We believe that it should be up to employers to recruit as they see fit, and if a company wants to recruit an employee shareholder, in the same way as an employer may wish to recruit an employee or a worker, it should be able to do so. As has been made clear, no one will be compelled to apply for or accept an employee shareholder job.

I turn to the clause itself. I remind the House of my remarks on 22 April. In that debate, I stated that I had listened to and heard the strength of feeling in the House towards this clause. I also stated that if the House insisted on its amendment to remove the clause, as indeed was the case, I would ensure that the strength of feeling would be conveyed to my ministerial colleagues. I have conveyed the strength of feeling expressed by this House, and I now turn to the amendments laid today and how we believe they improve the clause and address key concerns expressed by the House.

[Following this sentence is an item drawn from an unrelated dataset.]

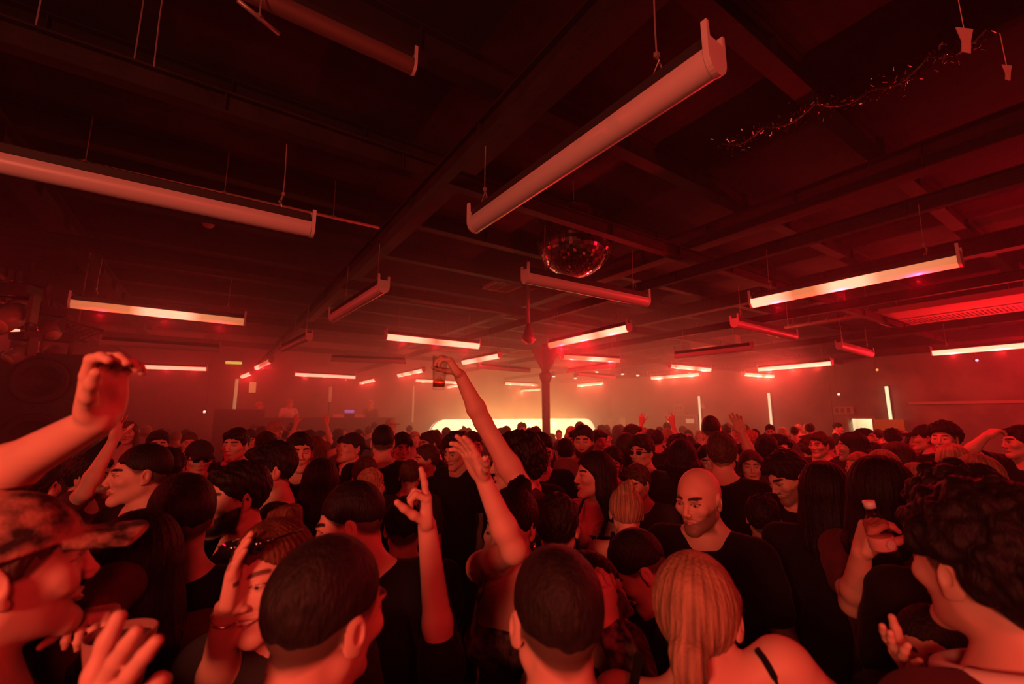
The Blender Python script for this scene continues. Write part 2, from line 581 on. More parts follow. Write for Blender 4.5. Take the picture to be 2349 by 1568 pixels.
# exit signs over doors
def sign_text(txt, size, m, parent, loc, rot, name='lettering'):
    cu = bpy.data.curves.new(name, 'FONT')
    cu.body = txt
    cu.size = size
    cu.align_x = 'CENTER'; cu.align_y = 'CENTER'
    cu.extrude = .004
    o = bpy.data.objects.new(name, cu)
    C.objects.link(o)
    dg = bpy.context.evaluated_depsgraph_get()
    me = bpy.data.meshes.new_from_object(o.evaluated_get(dg))
    bpy.data.objects.remove(o)
    me.materials.clear(); me.materials.append(m)
    o = bpy.data.objects.new(name, me)
    C.objects.link(o)
    o.parent = parent
    o.location = loc; o.rotation_euler = rot
    return o


signm = mat('sign_board', (.5, .36, .3), .5)
signt = mat('sign_print', (.2, .1, .09), .6)
for (u, v, w_, h_), lab in (((1557, 935, .52, .3), 'faded exit sign board above the double door'), ((1935, 941, .6, .26), 'faded exit sign board over the bright doorway')):
    c_ = wallB(u, v, .05)
    r_ = empty('exit_sign', c_, math.atan2(-NA.y, -NA.x), lab, 'sign', 'exit signs on the door wall')
    bm = bmesh.new(); box(bm, (0, 0, 0), (w_, .04, h_)); link_bm('board', bm, signm, r_)
    bm = bmesh.new()
    for x in (-.16, -.02, .13):
        box(bm, (x * w_ / .5, -.026, 0), (.09, .008, h_ * .6))
    link_bm('pictogram', bm, signt, r_)
# round wall lamp
c_ = wallB(1615, 932, .06)
r_ = empty('wall_lamp', c_, math.atan2(-NA.y, -NA.x), 'small round bulkhead lamp beside the upright strip by the double door', 'light fixture')
bm = bmesh.new(); lathe(bm, [(.001, -.05), (.13, -.04), (.15, .0), (.15, .05), (.001, .05)], 20)
bmesh.ops.rotate(bm, verts=bm.verts, matrix=Matrix.Rotation(-R(90), 3, 'X'), cent=(0, 0, 0))
link_bm('housing', bm, mat('lamp_housing', (.5, .3, .25), .5), r_, True)
bm = bmesh.new(); lathe(bm, [(.07, .0), (.1, .02), (.1, .035), (.07, .04)], 18)
bmesh.ops.rotate(bm, verts=bm.verts, matrix=Matrix.Rotation(R(90), 3, 'X'), cent=(0, 0, 0))
bmesh.ops.translate(bm, verts=bm.verts, vec=(0, -.03, 0))
link_bm('ring', bm, PALE, r_, True)
# double door with two glazed panels
dl, dr = wallB(1528, 957, .0), wallB(1598, 957, .0)
n0_, n1_ = dr.dot(NA), dl.dot(NA)
dtop = wallB(1560, 954).z
r_ = empty('door_1', P(B_D - .03, (n0_ + n1_) / 2, 0), math.atan2(-NA.y, -NA.x))
r_['kind'] = 'structure'
hw = (n1_ - n0_) / 2
dm = mat('door_paint', (.24, .13, .11), .55)
dfm = mat('door_frame_paint', (.4, .28, .24), .5)
for s in (-1, 1):
    bm = bmesh.new(); box(bm, (s * hw / 2, 0, dtop / 2), (hw - .02, .05, dtop - .02)); link_bm('door_leaf', bm, dm, r_)
    bm = bmesh.new(); box(bm, (s * hw * .62, -.03, dtop - .22), (hw * .5, .02, .2)); link_bm('door_glass', bm, emis('door_pane_light', (.62, .36, .18), .75), r_)
bm = bmesh.new()
for x in (-hw - .04, hw + .04): box(bm, (x, -.01, dtop / 2), (.08, .1, dtop))
box(bm, (0, -.01, dtop + .04), (hw * 2 + .16, .1, .08)); box(bm, (0, -.05, dtop + .14), (.7, .1, .05))
link_bm('door_frame', bm, dfm, r_)
# open doorway leaf and frame
r_ = empty('door_2', P(B_D, dn0, 0), math.atan2(-NA.y, -NA.x))
r_['kind'] = 'structure'
wdo = dn1 - dn0
bm = bmesh.new()
box(bm, (-wdo - .04, -.01, DOOR_TOP / 2), (.08, .12, DOOR_TOP)); box(bm, (.04, -.01, DOOR_TOP / 2), (.08, .12, DOOR_TOP)); box(bm, (-wdo / 2, -.01, DOOR_TOP + .04), (wdo + .16, .12, .08))
link_bm('door_frame', bm, dfm, r_)
bm = bmesh.new(); box(bm, (.49, -.17, DOOR_TOP / 2), (.86, .05, DOOR_TOP - .02), Matrix.Rotation(R(-14), 3, 'Z')); link_bm('door_leaf', bm, mat('ochre_door', (.6, .34, .12), .5), r_)
bm = bmesh.new(); box(bm, (.62, -.26, 1.05), (.05, .03, .5), Matrix.Rotation(R(-14), 3, 'Z')); link_bm('door_handle', bm, PALE, r_)
# narrow posters next to the screen corner
for u, v, lab in ((1399, 975, 'tall pale notice board beside the glowing panel corner'), (1423, 975, 'second tall pale notice board nearer the double door')):
    c_ = wallB(u + 6, v, .03) if u > 1414 else wallA(u, v, .03)
    ax = -NA if u > 1414 else DA
    r_ = empty('notice_board', c_, math.atan2(ax.y, ax.x), lab, 'board')
    bm = bmesh.new(); box(bm, (0, 0, 0), (.42, .03, .75)); link_bm('board', bm, mat('board_face', (.62, .45, .33), .6), r_)
    bm = bmesh.new()
    for x in (-.22, .22): box(bm, (x, -.01, 0), (.03, .05, .8))
    for z in (-.39, .39): box(bm, (0, -.01, z), (.47, .05, .03))
    link_bm('frame', bm, dfm, r_)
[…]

The package of amendments ensures that individuals entering into employee shareholder status are given the opportunity to fully understand the employee shareholder contract, the benefits and the risks involved. The package ensures that the individual will have the space, the time and the means to receive and weigh up the information in order to make an informed decision that is right for them.

First, we propose that the company must give the individual a written statement of particulars setting out the employment rights that are not associated with this status, and detailing the rights, restrictions and other conditions attached to the shares. This will include whether the shares being provided as part of the employee shareholder status have any voting or dividend rights; whether there are rights to have the shares bought back or redeemed; whether an individual may freely sell the shares; and if there are certain other rights and restrictions attached.

This written statement of employee shareholder particulars is separate to that already required by the Employment Rights Act 1996, which sets out the terms and conditions of the job, and which employee shareholders are entitled to receive within two months of starting work with their employer.

Most importantly, once the statement of particulars has been given to the individual, he must then receive legal advice. This advice can be given by a solicitor, a barrister, a fellow of the Institute of Legal Executives employed by a solicitor's practice, a certified trade union official or a certified adviser in an advice centre. A person employed by the company, such as in-house counsel, cannot give this advice. It must be independent.

Some advice may be free, such as from a trade union official or an advice centre. Where payment must be made for the legal advice, the company must meet the reasonable costs of that advice. This is the case even if the individual does not take up the job offer. Once the legal advice has been received, the individual has seven clear calendar days to consider that advice. Any acceptance by the individual of an employee shareholder contract is of no legal effect until those seven days have elapsed.

This is about giving the individual the space to consider their position. It gives them time.